If you try to understand American politics as a philosophical debate between “left” and “right,” you will go crazy. It all makes sense, however, if you see it as a struggle of shifting coalitions of ethnic groups and regions– Northeast and Midwest, South and Pacific Coast, Latinos and Jews, evangelicals and Catholics, whites and blacks. The striking correlation between ethnicity and partisanship– between being black or Jewish and being Democratic, for example, or between being a white Southern Protestant and being Republican–is impossible to explain in terms of individually- chosen ideology or even class interest, because ethnic groups and regions in the U.S. tend to vote as blocs, regardless of income. ~William Lind

Following Mr. Lind’s lead, I would add that it will also drive you crazy trying to figure out why all those religious, family-oriented immigrants and minorities don’t vote the GOP ticket.

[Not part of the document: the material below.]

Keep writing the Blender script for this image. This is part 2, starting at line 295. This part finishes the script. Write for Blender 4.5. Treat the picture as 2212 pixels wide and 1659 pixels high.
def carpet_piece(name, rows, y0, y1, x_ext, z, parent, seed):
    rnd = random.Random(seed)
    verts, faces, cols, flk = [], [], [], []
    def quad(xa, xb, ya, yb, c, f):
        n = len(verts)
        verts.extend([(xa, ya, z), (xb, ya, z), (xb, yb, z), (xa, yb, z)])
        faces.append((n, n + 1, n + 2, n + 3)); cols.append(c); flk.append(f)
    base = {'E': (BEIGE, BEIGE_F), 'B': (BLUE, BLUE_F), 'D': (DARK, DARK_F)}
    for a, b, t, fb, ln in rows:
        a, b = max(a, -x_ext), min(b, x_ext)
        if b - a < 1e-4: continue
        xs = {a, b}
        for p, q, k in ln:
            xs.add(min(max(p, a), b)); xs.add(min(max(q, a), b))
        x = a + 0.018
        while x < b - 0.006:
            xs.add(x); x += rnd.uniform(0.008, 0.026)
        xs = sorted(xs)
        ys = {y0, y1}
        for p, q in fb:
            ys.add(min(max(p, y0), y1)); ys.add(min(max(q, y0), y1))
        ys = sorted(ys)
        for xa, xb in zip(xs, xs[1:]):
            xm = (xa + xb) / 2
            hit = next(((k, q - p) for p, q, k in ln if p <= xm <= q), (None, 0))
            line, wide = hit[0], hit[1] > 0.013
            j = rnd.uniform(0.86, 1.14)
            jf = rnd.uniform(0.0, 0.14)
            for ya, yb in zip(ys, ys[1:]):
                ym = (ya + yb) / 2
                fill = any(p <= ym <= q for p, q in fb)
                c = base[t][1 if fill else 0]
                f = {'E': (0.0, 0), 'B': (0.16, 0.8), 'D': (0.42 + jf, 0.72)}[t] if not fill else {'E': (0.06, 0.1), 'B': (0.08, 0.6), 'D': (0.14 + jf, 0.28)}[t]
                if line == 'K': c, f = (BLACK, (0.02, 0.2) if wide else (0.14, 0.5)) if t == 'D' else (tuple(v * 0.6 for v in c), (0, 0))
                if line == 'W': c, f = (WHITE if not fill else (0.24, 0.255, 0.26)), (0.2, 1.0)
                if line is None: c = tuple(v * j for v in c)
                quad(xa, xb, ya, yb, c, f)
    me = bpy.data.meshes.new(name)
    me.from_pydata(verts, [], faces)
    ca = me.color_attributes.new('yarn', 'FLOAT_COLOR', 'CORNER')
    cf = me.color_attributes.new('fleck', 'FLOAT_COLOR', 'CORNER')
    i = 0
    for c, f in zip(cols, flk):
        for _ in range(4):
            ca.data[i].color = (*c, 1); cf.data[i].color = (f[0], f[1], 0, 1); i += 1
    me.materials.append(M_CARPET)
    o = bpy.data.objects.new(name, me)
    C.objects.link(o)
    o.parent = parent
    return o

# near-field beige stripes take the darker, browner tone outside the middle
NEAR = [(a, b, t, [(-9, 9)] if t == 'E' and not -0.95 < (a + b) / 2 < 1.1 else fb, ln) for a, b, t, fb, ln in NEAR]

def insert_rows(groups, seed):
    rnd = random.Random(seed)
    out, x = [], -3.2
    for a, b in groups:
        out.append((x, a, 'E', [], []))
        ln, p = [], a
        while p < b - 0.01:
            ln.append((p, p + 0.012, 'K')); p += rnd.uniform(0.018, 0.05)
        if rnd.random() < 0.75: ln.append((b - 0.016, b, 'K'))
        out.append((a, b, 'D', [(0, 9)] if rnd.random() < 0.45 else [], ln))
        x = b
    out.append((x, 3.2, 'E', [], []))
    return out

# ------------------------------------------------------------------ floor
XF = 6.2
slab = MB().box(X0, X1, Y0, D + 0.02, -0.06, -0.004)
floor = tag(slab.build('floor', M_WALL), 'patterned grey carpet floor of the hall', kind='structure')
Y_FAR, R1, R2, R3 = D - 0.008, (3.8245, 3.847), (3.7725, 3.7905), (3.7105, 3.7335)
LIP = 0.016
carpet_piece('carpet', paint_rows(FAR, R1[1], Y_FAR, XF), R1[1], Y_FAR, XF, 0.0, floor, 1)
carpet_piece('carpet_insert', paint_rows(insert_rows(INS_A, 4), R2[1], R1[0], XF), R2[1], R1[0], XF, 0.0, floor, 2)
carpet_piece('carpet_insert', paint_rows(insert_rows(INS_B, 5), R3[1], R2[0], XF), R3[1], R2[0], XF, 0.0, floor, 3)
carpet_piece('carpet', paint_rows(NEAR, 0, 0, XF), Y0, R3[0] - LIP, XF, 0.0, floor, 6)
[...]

Orthodox ethnic communities might also be considered to be full of “natural Republicans” to the extent that they are full of natural conservatives, but the funny thing is that no one has ever bothered to tell the ethnic Orthodox this. Invariably, among “cradle” and most convert Orthodox alike their politics consistently and overwhelmingly skew left, or at least this has always been my impression, because as ethnic immigrants or the descendants of ethnic immigrants of the late 19th and early 20th centuries they much more “naturally” identified with the Democrats and have retained this identification in large numbers ever since (the exception might be among Serbian-Americans since the 1990s), and the converts who join tend to enter in by marriage and often share the general political affinities of their spouses. Of course, you can find converts and “cradle” Orthodox in America on the right, but in terms of predictable political loyalties these still represent the minority.